Nation Eyes Bank Failures Cautiously
The nation’s second-biggest-ever bank failure last Friday quickly captured the financial world’s attention, particularly when it was followed by a second failure.
Transcript
The nation’s second-biggest-ever bank failure last Friday quickly captured the financial world’s attention, particularly when it was followed by a second failure.
California regulators seized control of Silicon Valley Bank following a run on the bank. Federal Deposit Insurance Corporation, now the receiver, will use the bank’s remaining assets to replace funds customers lost beyond the FDIC standard insured amount of $250,000.
Experts say Silicon Valley Bank ran into trouble because of investments in U.S. Treasury securities, when the normally safe investment was followed by a rapid increase in interest rates this year and last.
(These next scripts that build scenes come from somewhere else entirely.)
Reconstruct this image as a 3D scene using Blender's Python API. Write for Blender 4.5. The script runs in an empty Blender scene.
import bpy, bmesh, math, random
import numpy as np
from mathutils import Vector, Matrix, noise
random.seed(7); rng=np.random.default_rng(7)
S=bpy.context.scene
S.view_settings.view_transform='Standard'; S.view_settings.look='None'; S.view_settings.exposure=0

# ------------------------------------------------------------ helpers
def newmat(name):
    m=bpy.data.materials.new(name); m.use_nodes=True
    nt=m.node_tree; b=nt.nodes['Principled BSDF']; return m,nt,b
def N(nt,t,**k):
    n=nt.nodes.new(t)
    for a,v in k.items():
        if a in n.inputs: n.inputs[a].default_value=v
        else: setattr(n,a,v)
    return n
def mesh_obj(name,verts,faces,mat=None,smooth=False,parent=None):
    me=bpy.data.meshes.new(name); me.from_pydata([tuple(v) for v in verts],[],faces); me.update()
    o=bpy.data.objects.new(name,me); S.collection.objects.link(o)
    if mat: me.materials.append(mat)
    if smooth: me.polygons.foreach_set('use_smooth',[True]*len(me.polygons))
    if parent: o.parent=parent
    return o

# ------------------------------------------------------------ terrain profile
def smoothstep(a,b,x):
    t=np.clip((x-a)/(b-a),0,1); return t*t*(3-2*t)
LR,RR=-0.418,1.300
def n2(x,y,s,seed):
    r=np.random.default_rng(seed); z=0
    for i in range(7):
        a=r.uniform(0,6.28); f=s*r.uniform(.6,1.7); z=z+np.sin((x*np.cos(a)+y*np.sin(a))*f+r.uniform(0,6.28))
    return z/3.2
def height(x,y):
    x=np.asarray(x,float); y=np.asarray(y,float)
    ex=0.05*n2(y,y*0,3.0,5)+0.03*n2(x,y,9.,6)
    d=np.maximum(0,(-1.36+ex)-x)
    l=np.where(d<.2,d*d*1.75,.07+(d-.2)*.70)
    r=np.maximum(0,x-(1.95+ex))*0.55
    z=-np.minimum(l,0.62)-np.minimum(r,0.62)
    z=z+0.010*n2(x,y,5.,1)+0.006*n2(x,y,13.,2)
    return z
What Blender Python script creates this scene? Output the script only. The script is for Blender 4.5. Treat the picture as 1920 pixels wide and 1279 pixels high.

The value of those securities plunged and the bank was unable to make up the difference.
A second institution, Signature Bank in New York, failed Sunday and was also placed under FDIC receivership.
Ernie Goss, Creighton University: “A lot of folks say, ‘Well, it’s not an issue for rural bankers.’ It is an issue. But I’d say it’s less of an issue…. If you do compare the banks in this part of the country to banks in other part of the country, I think the banks here stand up quite well, particularly again compared to banks that have been making loans to technology companies…. If I’m a farmer with more than $250,000 in one particular bank, I’ve got some concerns. If I have less than $250,000, I have little concern.”
A number of banks have failed in recent decades, particularly in 2008, but the assets involved with these two failures were noticeably larger than in most recent years, at a combined $319 billion.